Dismissed Review

Dismissed is a 2017 thriller about an idealistic, straight-edge teacher who is drawn down a horrid rabbit hole by an honors student who’s willing to do anything for an A.

You can bet your bottom dollar that, in the movies, any new kid in school is sure to be the best thing going or the absolute worst. Pick an 80s coming-of-age teen comedy to a modern horror film and there’s any number of films centered on the transfer kid who changes everything. With Benjamin Arfmann‘s latest Dismissed, we add one more to the lot, a well-made and acted – if not mostly familiar – story that manages to take well worn tropes of the genre and spark a little life.

In English class at Morristown High School, Mr. David Butler (Kent Osborne) enthusiastically teaches literature to a room full of wholly disinterested students, yet he plugs along with a smile and support. One morning, in comes Lucas Ward (Dylan Sprouse), a student of particular zeal for the course, who shows surprising promise from assignment one, writing a university length dissertation on a simple homework paper. Lucas is aggressively academic with a penchant for perfection, joining the chess team and showing prowess there as well. Problem is, he doesn’t take anything less than one hundred percent success in all his efforts, and when that doesn’t quite work out, he takes extreme measures to change it. When David doesn’t give him an A, it triggers a fiery bout of revenge, where Lucas sets about to destroy the teacher from the inside out. 

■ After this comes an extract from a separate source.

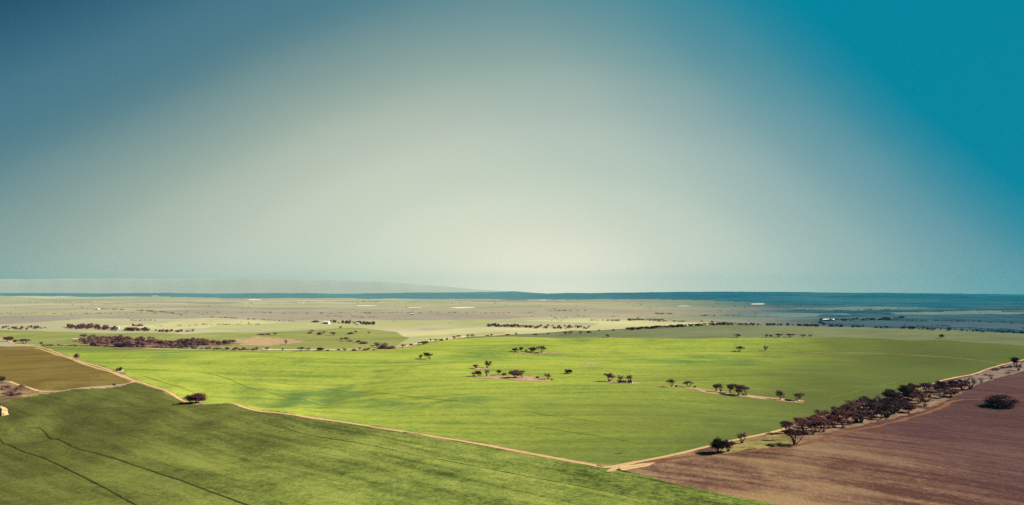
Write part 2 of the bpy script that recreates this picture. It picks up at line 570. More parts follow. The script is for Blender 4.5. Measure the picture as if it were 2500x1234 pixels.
KIND = {'near': ('crop_field', 'dark green wheat field covering the foreground hill', 'near'),
        'rough': ('scrub_patch', 'rough brown grass around the grey scrub at the left edge', 'rough'),
        'plough': ('fallow_field', 'reddish brown ploughed field in the lower right corner', 'plough'),
        'olive': ('grazing_paddock', 'olive brown paddock enclosed by tracks at the left edge', 'olive'),
        'bright': ('wheat_field', 'large bright green wheat field across the middle', 'bright'),
        'straw': ('straw_paddock', 'small yellow green paddock beyond the roadside trees', 'straw'),
        'backgreen': ('back_paddock', 'pale green paddock behind the crest on the right', 'backgreen'),
        'farpaddock': ('far_paddock', 'green paddock around the brown wood on the left', 'farpaddock'),
        'backgreen2': ('green_paddock', 'thin pale green paddock in front of the far farm', 'straw'),
        'stubble': ('stubble_field', 'cream stubble field behind the diagonal road of trees', 'stubble'),
        'stubble2': ('cream_paddock', 'cream paddock left of the far farm', 'stubble'),
        'forest': ('forest_rise', 'dark teal wooded rise along the horizon', 'forest'),
        'plain': ('ground', 'wide plain of pale paddocks and heath, vignette darkening painted in the east', 'plain')}


def build_ground():
    th = np.concatenate([np.linspace(-math.pi, R(-52), 40)[:-1], np.linspace(R(-50), R(50), 1050), np.linspace(R(52), math.pi, 40)[1:]])
    rr = np.concatenate([[1.0, 40.0, 80.0], np.geomspace(110, 4000, 600), np.geomspace(4000, 12800, 100)[1:]])
    T, Q = np.meshgrid(th, rr)
    X, Y = Q * np.sin(T), Q * np.cos(T)
    Z = ground(X, Y)
    nr, nc = X.shape
    V = np.stack([X.ravel(), Y.ravel(), Z.ravel()], 1)
    i = np.arange((nr - 1) * (nc - 1))
    a = (i // (nc - 1)) * nc + i % (nc - 1)
    quads = np.stack([a, a + 1, a + nc + 1, a + nc], 1)[:, ::-1]
    cx, cyy = V[quads, 0].mean(1), V[quads, 1].mean(1)
    left = np.ones(len(quads), bool)
    for key, poly in POLYS + [('plain', None)]:
        sel = left & inside(poly, cx, cyy) if poly is not None else left
        left = left & ~sel
        if not sel.any():
            continue
        f = quads[sel]
        used, inv = np.unique(f.ravel(), return_inverse=True)
        nm, label, mk = KIND[key]
        o = mesh_obj(nm, V[used], inv.reshape(f.shape), M[mk])
        tag(o, label, kind='structure')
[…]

For its short run time (86 minutes), Arfmann keeps things ticking along with a brisk pace, and it’s a wise choice as the familiarity of it all threatens to teeter this house of cards at any time. However, despite the been-there-done-that feel of it, the non-sexual twist at play really helps to keep Dismissed pretty compelling. It’s refreshing to have a story like this not involve obsession over lust or sexual misconduct but rather a mostly convincing story of a very disturbed young man with a severe psychopathic streak.

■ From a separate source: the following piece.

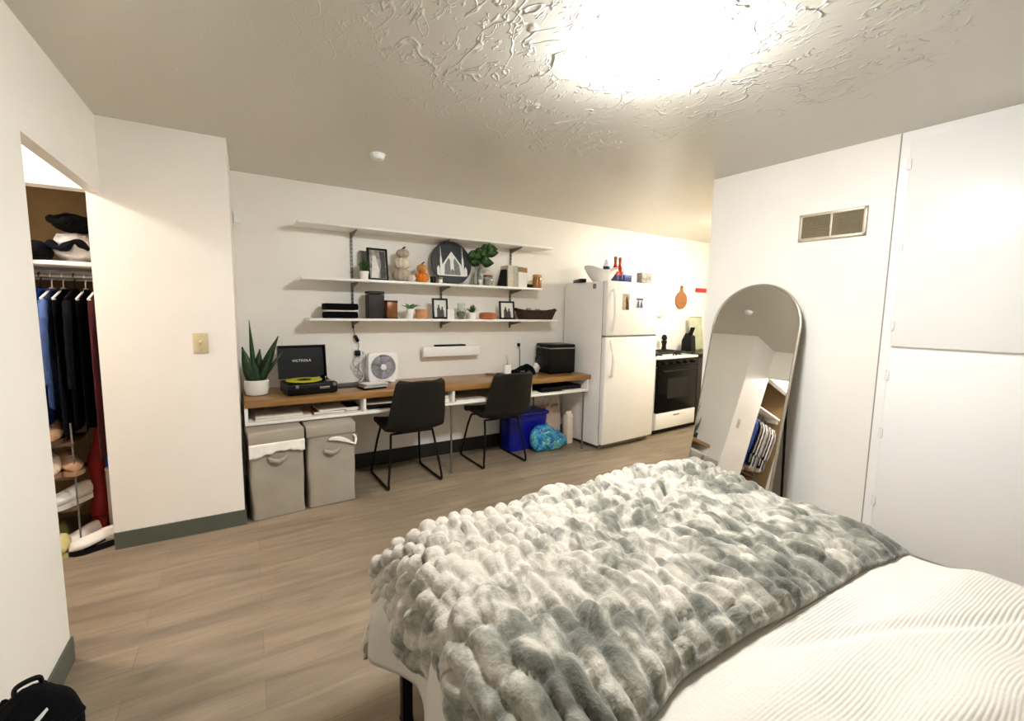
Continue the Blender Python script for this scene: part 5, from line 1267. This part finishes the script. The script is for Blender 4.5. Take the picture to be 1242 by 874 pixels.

Using popular works of literature that help to draw out the more obvious themes, it’s a game of cat and mouse that escalates quickly, and in another interesting switch, does so with Lucas and David hardly ever being in the same room. Arfmann, in his feature film debut, and working off a script by Brian McAuley, builds terrific tension, coloring well into the corners two very well-defined characters. Both Osborne and Sprouse are very convincing, even if they carry on their shoulders decades of clichés the genre has set in stone. And that ultimately is what limits the film, a predictability that keeps the story on rails, right up to its jarring end.

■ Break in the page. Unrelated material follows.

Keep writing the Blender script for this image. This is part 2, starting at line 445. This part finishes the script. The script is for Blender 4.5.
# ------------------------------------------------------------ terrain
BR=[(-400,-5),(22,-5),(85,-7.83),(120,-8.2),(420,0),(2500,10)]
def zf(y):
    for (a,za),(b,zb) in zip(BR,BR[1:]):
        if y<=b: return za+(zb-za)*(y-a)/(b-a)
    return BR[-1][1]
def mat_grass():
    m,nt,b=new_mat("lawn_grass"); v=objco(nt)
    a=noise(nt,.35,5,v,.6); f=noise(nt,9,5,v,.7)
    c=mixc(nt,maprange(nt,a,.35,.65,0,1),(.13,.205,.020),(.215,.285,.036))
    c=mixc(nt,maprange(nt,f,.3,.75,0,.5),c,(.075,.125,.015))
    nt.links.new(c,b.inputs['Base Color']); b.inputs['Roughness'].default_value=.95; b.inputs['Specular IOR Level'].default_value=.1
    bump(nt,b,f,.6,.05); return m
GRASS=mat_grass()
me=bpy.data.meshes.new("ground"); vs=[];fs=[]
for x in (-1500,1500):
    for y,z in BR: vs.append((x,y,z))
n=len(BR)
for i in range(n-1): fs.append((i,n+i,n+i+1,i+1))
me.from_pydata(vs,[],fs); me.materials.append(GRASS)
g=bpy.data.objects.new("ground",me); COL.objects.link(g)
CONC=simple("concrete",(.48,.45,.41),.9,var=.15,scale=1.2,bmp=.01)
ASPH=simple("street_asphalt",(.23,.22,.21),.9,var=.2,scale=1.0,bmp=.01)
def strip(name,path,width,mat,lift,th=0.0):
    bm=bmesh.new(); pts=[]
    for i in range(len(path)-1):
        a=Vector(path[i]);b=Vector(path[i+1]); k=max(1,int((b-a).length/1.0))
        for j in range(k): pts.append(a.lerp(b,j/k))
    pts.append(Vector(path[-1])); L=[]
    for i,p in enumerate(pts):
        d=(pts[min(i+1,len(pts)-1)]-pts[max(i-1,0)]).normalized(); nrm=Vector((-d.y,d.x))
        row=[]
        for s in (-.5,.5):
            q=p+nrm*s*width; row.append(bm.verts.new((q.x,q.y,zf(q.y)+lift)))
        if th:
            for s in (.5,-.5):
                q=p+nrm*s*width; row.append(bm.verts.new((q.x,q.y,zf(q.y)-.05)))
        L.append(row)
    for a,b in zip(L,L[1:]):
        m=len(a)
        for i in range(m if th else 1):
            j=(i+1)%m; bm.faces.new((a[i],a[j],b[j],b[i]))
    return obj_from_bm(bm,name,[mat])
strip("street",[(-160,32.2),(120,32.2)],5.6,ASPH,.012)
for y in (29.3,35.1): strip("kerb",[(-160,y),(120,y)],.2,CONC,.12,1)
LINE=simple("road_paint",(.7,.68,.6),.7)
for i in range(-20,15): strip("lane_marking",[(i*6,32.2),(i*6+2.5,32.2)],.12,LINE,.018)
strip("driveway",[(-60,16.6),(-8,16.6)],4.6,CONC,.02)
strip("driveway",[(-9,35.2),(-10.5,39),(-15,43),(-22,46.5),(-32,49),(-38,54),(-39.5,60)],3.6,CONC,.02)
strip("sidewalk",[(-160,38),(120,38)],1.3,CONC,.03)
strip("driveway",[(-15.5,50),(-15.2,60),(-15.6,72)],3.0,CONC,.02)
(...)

Credit goes to Arfmann for avoiding the hystrionics so many of these movies devolve into, keeping this about the words rather than the action. It makes this a smarter movie than it should be, even as it steps a little over the line in the closing moments, skidding a bit off the tracks that otherwise kept it feeling authentic. Still, Dismissed is a solid effort, well worth a look, and proof enough that Arfmann is one to keep an eye on.